Real Housewives of Orange County (Bravo, Sunday) — Season premiere. The housewives that started it all. Thanks a lot, ladies.
Taking on Tyson (Animal Planet, Sunday) — Series premiere. Wow, a reality series about Mike Tyson getting into pigeon racing. I wrote about this a year ago, but I thought it wouldn’t come to fruition after I heard about some of the legal hurdles the show faced.
The NAACP Image Awards (Fox, Friday) — Hosted by Holly Robinson Peete and Wayne Brady. Tyler Perry is nominated for 19 awards, your argument is invalid.
Army Wives (Lifetime, Sunday) — Season 5 premiere. God bless ‘em, but real-life Army wives are super fat. Like, orca fat. Imagine the Duggars, but from West Virginia.



My step brother’s wife isn’t near orca fat.
Yet.
Miley is annoying, but I’m hoping she’ll be
pretty coolone of those surprisingly decent hosts. I can’t take another Russell Brand-level failure.I’ve heard that Tyson show is actually really good and is shot beautifully.

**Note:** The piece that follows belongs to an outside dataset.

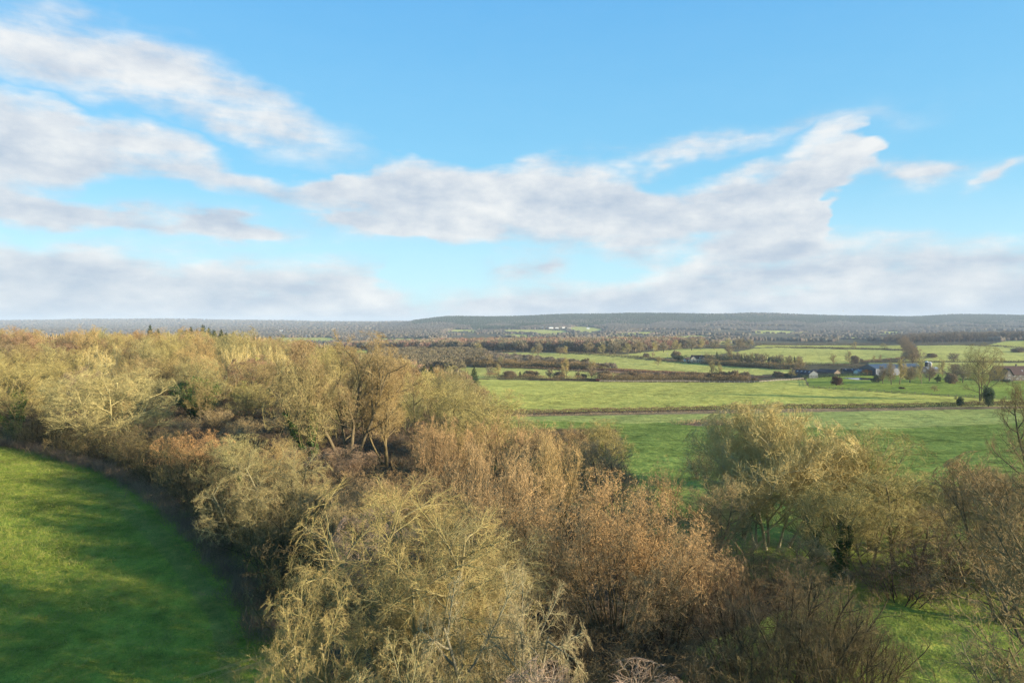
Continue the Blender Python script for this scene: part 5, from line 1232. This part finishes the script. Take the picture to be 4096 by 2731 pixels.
# ------------------------------------------------------------------ air
def build_haze():
    me = bpy.data.meshes.new('haze'); x, y0, y1, z0, z1 = 47500.0, -420.0, 14600.0, -25.0, 178.0
    v = [(a, b, c) for a in (-x, x) for b in (y0, y1) for c in (z0, z1)]
    f = [(0, 1, 3, 2), (4, 6, 7, 5), (0, 4, 5, 1), (2, 3, 7, 6), (0, 2, 6, 4), (1, 5, 7, 3)]
    me.from_pydata(v, [], f); m = bpy.data.materials.new('air'); m.use_nodes = True; nt = m.node_tree; nt.nodes.clear()
    o = nt.nodes.new('ShaderNodeOutputMaterial'); pv = nt.nodes.new('ShaderNodeVolumePrincipled')
    pv.inputs['Color'].default_value = (0.75, 0.87, 1.0, 1); pv.inputs['Density'].default_value = 0.000075; pv.inputs['Anisotropy'].default_value = 0.0
    nt.links.new(pv.outputs[0], o.inputs['Volume']); me.materials.append(m)
    tag(link('haze', me), kind='stuff')
build_haze()

# ------------------------------------------------------------------ sky
world = bpy.data.worlds.new('World'); scene.world = world; world.use_nodes = True
nt = world.node_tree; nt.nodes.clear()
out = nt.nodes.new('ShaderNodeOutputWorld'); bg = nt.nodes.new('ShaderNodeBackground')
sky = nt.nodes.new('ShaderNodeTexSky'); sky.sky_type = 'NISHITA'; sky.sun_disc = False
sky.sun_elevation = SUN_EL; sky.sun_rotation = math.atan2(SUN_DIR.x, SUN_DIR.y)
sky.altitude = 0; sky.air_density = 1.0; sky.dust_density = 0.3; sky.ozone_density = 2.0
tc = nt.nodes.new('ShaderNodeTexCoord'); D_ = tc.outputs['Generated']
sx = nt.nodes.new('ShaderNodeSeparateXYZ'); nt.links.new(D_, sx.inputs[0])
X_, Y_, Z_ = sx.outputs
az = mth(nt, 'ARCTAN2', X_, Y_); el = mth(nt, 'ARCSINE', Z_)
# cloud sheet seen in perspective: direction projected on a curved layer
zz = mth(nt, 'ADD', mth(nt, 'MAXIMUM', Z_, 0.0), 0.10)
cu = mth(nt, 'DIVIDE', X_, zz); cv = mth(nt, 'DIVIDE', Y_, zz)
cx = nt.nodes.new('ShaderNodeCombineXYZ'); nt.links.new(cu, cx.inputs[0]); nt.links.new(cv, cx.inputs[1])
def cloud_noise(vec, scale, off, detail, rough=0.55, stretch=(1, 1, 1), rot=0.0):
    mp = nt.nodes.new('ShaderNodeMapping'); mp.inputs['Location'].default_value = off; mp.inputs['Scale'].default_value = stretch
    mp.inputs['Rotation'].default_value = (0, 0, rot)
    nt.links.new(vec, mp.inputs[0])
    n = noise(nt, scale, detail, mp.outputs[0], rough); return n.outputs[0]
Ya = mth(nt, 'ABSOLUTE', Y_)
az = mth(nt, 'ARCTAN2', X_, Ya)
ae = nt.nodes.new('ShaderNodeCombineXYZ'); nt.links.new(az, ae.inputs[0]); nt.links.new(el, ae.inputs[1])
def n2(vec, scale, detail, stretch, off=(0, 0), rot=0.0):
    mp = nt.nodes.new('ShaderNodeMapping'); mp.inputs['Scale'].default_value = (*stretch, 1); mp.inputs['Location'].default_value = (*off, 0); mp.inputs['Rotation'].default_value = (0, 0, rot)
    nt.links.new(vec, mp.inputs[0]); n = noise(nt, scale, detail, mp.outputs[0], 0.58); n.noise_dimensions = '2D'; return n
nw = n2(ae.outputs[0], 6.0, 4, (0.7, 1.6))
ns = nt.nodes.new('ShaderNodeSeparateXYZ'); nt.links.new(nw.outputs[1], ns.inputs[0])
elw = mth(nt, 'MULTIPLY_ADD', mth(nt, 'SUBTRACT', ns.outputs[1], 0.5), 0.10, el)
azw = mth(nt, 'MULTIPLY_ADD', mth(nt, 'SUBTRACT', ns.outputs[0], 0.5), 0.22, az)
A0, A1, E1 = -1.65, 1.65, 0.8
def edge(pts):
    """cloud bank edge: elevation as a curve over azimuth, given at columns and rows of the frame"""
    n = nt.nodes.new('ShaderNodeFloatCurve'); cv = n.mapping.curves[0]
    q = []
    for px, row in pts:
        a = math.atan((px - 512) / F); e = math.atan((HZ - row) / F * math.cos(a)); q.append(((a - A0) / (A1 - A0), min(1.0, max(0.0, (e + 0.1) / E1))))
    while len(cv.points) < len(q): cv.points.new(0.5, 0.5)
    for p_, c_ in zip(cv.points, q): p_.location = c_
    n.mapping.update(); nt.links.new(maprange(nt, azw, A0, A1), n.inputs['Value'])
    return mth(nt, 'MULTIPLY_ADD', n.outputs[0], E1, -0.1)
def bank(top, bot, soft_t, soft_b, wt):
    t = mth(nt, 'DIVIDE', mth(nt, 'SUBTRACT', edge(top), elw), soft_t, clamp=True)
    if bot is None: return mth(nt, 'MULTIPLY', t, wt)
    b = mth(nt, 'DIVIDE', mth(nt, 'SUBTRACT', elw, edge(bot)), soft_b, clamp=True)
    return mth(nt, 'MULTIPLY', mth(nt, 'MULTIPLY', t, b), wt)
b1 = bank([(-2500, -60), (-100, -20), (0, -14), (60, 0), (130, 20), (200, 48), (260, 82), (320, 118), (370, 152), (420, 190), (2500, 190)],
          [(-2500, 60), (0, 84), (60, 100), (120, 122), (200, 140), (300, 166), (370, 176), (420, 190), (2500, 190)], 0.09, 0.06, 1.4)
b2 = bank([(-2500, 70), (-100, 76), (0, 80), (50, 88), (100, 116), (200, 140), (270, 165), (320, 172), (370, 152), (430, 145), (520, 158), (600, 166), (680, 174), (740, 166), (790, 146), (835, 128), (865, 142), (885, 168), (905, 215), (1000, 240), (2500, 200)],
          [(-2500, 200), (0, 202), (60, 198), (120, 186), (200, 192), (300, 212), (380, 228), (440, 244), (520, 250), (600, 250), (680, 262), (760, 270), (820, 262), (850, 225), (868, 190), (885, 172), (1000, 242), (2500, 260)], 0.055, 0.055, 1.75)
b3 = bank([(-2500, 225), (0, 228), (100, 236), (200, 246), (290, 256), (380, 258), (410, 280), (520, 280), (620, 266), (680, 250), (800, 238), (900, 236), (1024, 238), (2500, 200)], None, 0.055, 0, 1.1)
tot = mth(nt, 'ADD', mth(nt, 'MAXIMUM', b1, b2), b3)
for (px, row, rx, ry, sl_, wt) in [(248, 230, 36, 13, 8, 1.5), (348, 229, 24, 11, 0, 1.3), (395, 222, 30, 12, 0, 1.2), (922, 168, 36, 13, 12, 1.1), (1003, 175, 16, 9, 0, .9), (530, 268, 20, 12, -15, .9), (60, 214, 170, 11, 2, 1.0), (150, 232, 120, 8, 3, .7), (690, 150, 130, 7, -4, .5)]:
    u = (px - 512) / F; v = (HZ - row) / F
    a0 = math.atan(u); e0 = math.atan(v * math.cos(a0)); ra = rx / F * math.cos(a0) ** 2; re = ry / F * math.cos(a0)
    s_ = math.radians(-sl_); cs, sn = math.cos(s_), math.sin(s_)
    da = mth(nt, 'SUBTRACT', azw, a0); de = mth(nt, 'SUBTRACT', elw, e0)
    p = mth(nt, 'MULTIPLY_ADD', da, cs / ra, mth(nt, 'MULTIPLY', de, sn / ra))
    q = mth(nt, 'MULTIPLY_ADD', da, -sn / re, mth(nt, 'MULTIPLY', de, cs / re))
    r2 = mth(nt, 'MULTIPLY_ADD', p, p, mth(nt, 'MULTIPLY', q, q))
    tot = mth(nt, 'ADD', tot, mth(nt, 'MULTIPLY', mth(nt, 'EXPONENT', mth(nt, 'MULTIPLY', r2, -0.85)), wt))
nA = n2(ae.outputs[0], 8.0, 7, (0.6, 1.7), (3.1, 0), 0.12).outputs[0]
nB = n2(ae.outputs[0], 8.0, 4, (0.6, 1.7), (3.1 - 0.010, 0.03), 0.12).outputs[0]
nS = n2(ae.outputs[0], 14.0, 6, (0.35, 2.4), (1.3, 0.4), 0.22).outputs[0]      # wind-drawn streaks
puff = n2(ae.outputs[0], 20.0, 6, (0.9, 1.4)).outputs[0]
gate = mth(nt, 'MULTIPLY', tot, 2.2, clamp=True)
vv = mth(nt, 'ADD', mth(nt, 'MULTIPLY', mth(nt, 'SUBTRACT', nA, 0.5), 1.25), mth(nt, 'MULTIPLY', mth(nt, 'SUBTRACT', nS, 0.48), 1.5))
vv = mth(nt, 'ADD', vv, mth(nt, 'MULTIPLY', mth(nt, 'SUBTRACT', puff, 0.5), 0.7))
dens = mth(nt, 'ADD', tot, mth(nt, 'MULTIPLY', vv, gate))
cov = mth(nt, 'MULTIPLY', maprange(nt, mth(nt, 'MULTIPLY_ADD', gate, 0.14, dens), -0.12, 1.12, 0, 1, True), 0.93)
shade = mth(nt, 'ADD', mth(nt, 'MULTIPLY', mth(nt, 'SUBTRACT', nA, nB), 1.7), mth(nt, 'MULTIPLY', mth(nt, 'SUBTRACT', puff, 0.5), 1.15))
shade = mth(nt, 'ADD', shade, maprange(nt, el, 0.02, 0.30, -0.12, 0.18))
shade = mth(nt, 'ADD', shade, mth(nt, 'MULTIPLY', maprange(nt, dens, 0.5, 1.4), -0.18))
for (px, row, rx, ry, wt) in [(838, 148, 40, 20, .22), (478, 208, 34, 13, .5), (655, 268, 40, 11, .5), (365, 293, 40, 8, .5), (820, 268, 50, 9, .4), (60, 95, 110, 16, .3), (710, 175, 60, 12, .3), (145, 285, 40, 10, .35), (922, 166, 24, 9, .4)]:
    u = (px - 512) / F; v = (HZ - row) / F; a0 = math.atan(u); e0 = math.atan(v * math.cos(a0)); ra = rx / F * math.cos(a0) ** 2; re = ry / F * math.cos(a0)
    p = mth(nt, 'MULTIPLY', mth(nt, 'SUBTRACT', azw, a0), 1 / ra); q = mth(nt, 'MULTIPLY', mth(nt, 'SUBTRACT', elw, e0), 1 / re)
    shade = mth(nt, 'MULTIPLY_ADD', mth(nt, 'EXPONENT', mth(nt, 'MULTIPLY', mth(nt, 'MULTIPLY_ADD', p, p, mth(nt, 'MULTIPLY', q, q)), -0.8)), wt, shade)
shade = mth(nt, 'ADD', shade, 0.50, clamp=True)
ccol = mixc(nt, shade, (0.238, 0.275, 0.328), (0.430, 0.430, 0.425))
sc_ = nt.nodes.new('ShaderNodeVectorMath'); sc_.operation = 'MULTIPLY'; nt.links.new(sky.outputs[0], sc_.inputs[0]); sc_.inputs[1].default_value = (0.088, 0.140, 0.158)
rp = nt.nodes.new('ShaderNodeValToRGB'); nt.links.new(maprange(nt, el, 0.0, 1.2), rp.inputs[0]); e_ = rp.color_ramp.elements
for k_, (p_, c_) in enumerate([(0.0, (.30, .42, .46)), (.083, (.225, .375, .45)), (.167, (.115, .295, .425)), (.375, (.060, .220, .410)), (1.0, (.03, .12, .28))]):
    q_ = e_[k_] if k_ < 2 else e_.new(p_); q_.position = p_; q_.color = (*c_, 1)
skyc = mixc(nt, 0.88, sc_.outputs[0], rp.outputs[0])
cov = mth(nt, 'MULTIPLY', cov, maprange(nt, Y_, -0.25, 0.3, 0.0, 1.0, True))      # the sky behind the camera, where the sun stands, is clear
fin = mixc(nt, cov, skyc, ccol)
nt.links.new(fin, bg.inputs[0]); bg.inputs[1].default_value = 0.93
nt.links.new(bg.outputs[0], out.inputs[0])

# ------------------------------------------------------------------ sun lamp
sl = bpy.data.lights.new('sun', 'SUN'); sl.energy = 5.0; sl.angle = math.radians(0.5); sl.color = (1.0, 0.86, 0.66)
so = bpy.data.objects.new('sun', sl); col.objects.link(so)
so.rotation_euler = SUN_DIR.to_track_quat('Z', 'Y').to_euler(); so.location = (100, -60, 120)

# ------------------------------------------------------------------ camera
cam = bpy.data.cameras.new('camera'); cam.lens = 24; cam.sensor_width = 36; cam.clip_end = 40000; cam.clip_start = 0.5
co = bpy.data.objects.new('camera', cam); col.objects.link(co)
co.location = (0, 0, CAM_Z); co.rotation_euler = (math.radians(90) - math.atan((341 - HZ) / F), 0, 0)
scene.camera = co
scene.view_settings.view_transform = 'Standard'; scene.view_settings.look = 'None'
scene.view_settings.exposure = 1.22; scene.view_settings.gamma = 1.0
scene.cycles.max_bounces = 4; scene.cycles.diffuse_bounces = 2; scene.cycles.volume_bounces = 0
scene.cycles.sample_clamp_indirect = 4.0
scene.cycles.use_adaptive_sampling = False; scene.cycles.use_denoising = True; scene.cycles.denoiser = 'OPENIMAGEDENOISE'
scene.cycles.denoising_input_passes = 'RGB_ALBEDO_NORMAL'; scene.cycles.denoising_prefilter = 'NONE'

Might honestly be worth checking out.
Tomorrow’s SNL has epic fail written all over it. I predict massive amounts of Kenan Thompson and Gilly.
Wait Matt. Are you talking about Army wives or women in the Army? Cause they are all super fat
Wait, wait. The NAACP Image Awards are on what channel? No no, not believing that.
Tyler Perry is nominated for 19 awards, your argument is invalid.
Thass… raycess? Nope, just hilarious.
Not a bad SNL, that’s how low the bar is. Glad Miley knows how to handle a TV show set. And to think all she had to do to acquire that skill is invest her time in a body of work that should be deleted from the records by future historians. Every teenage star should have a PA whispering “Leif Garrett” into their ears every second they’re in public.
Casablancas’ style is so idiosyncratic. But it approaches areas I can dig. I’m glad the answer to Is This It was no.
Oh, and SNL please book Tame Impala. That is all.
They read this stuff, right?
Disney turns out performers Essé. I felt sorry for her having to carry those slackers tonight.
Every so often I catch a SNL. And it always sucks. Hard to watch at times. No different tonight as I wait for Strokes performances. Just awful. Retard comedy.
My god this is bad.
Kudos to Charlie Sheen for saving SNL from an epic fail. My god Miley Cyrus is hard to watch without punching a wall.
Miley Cyrus is the reason I begin to question societies obsession with talentless celebrities.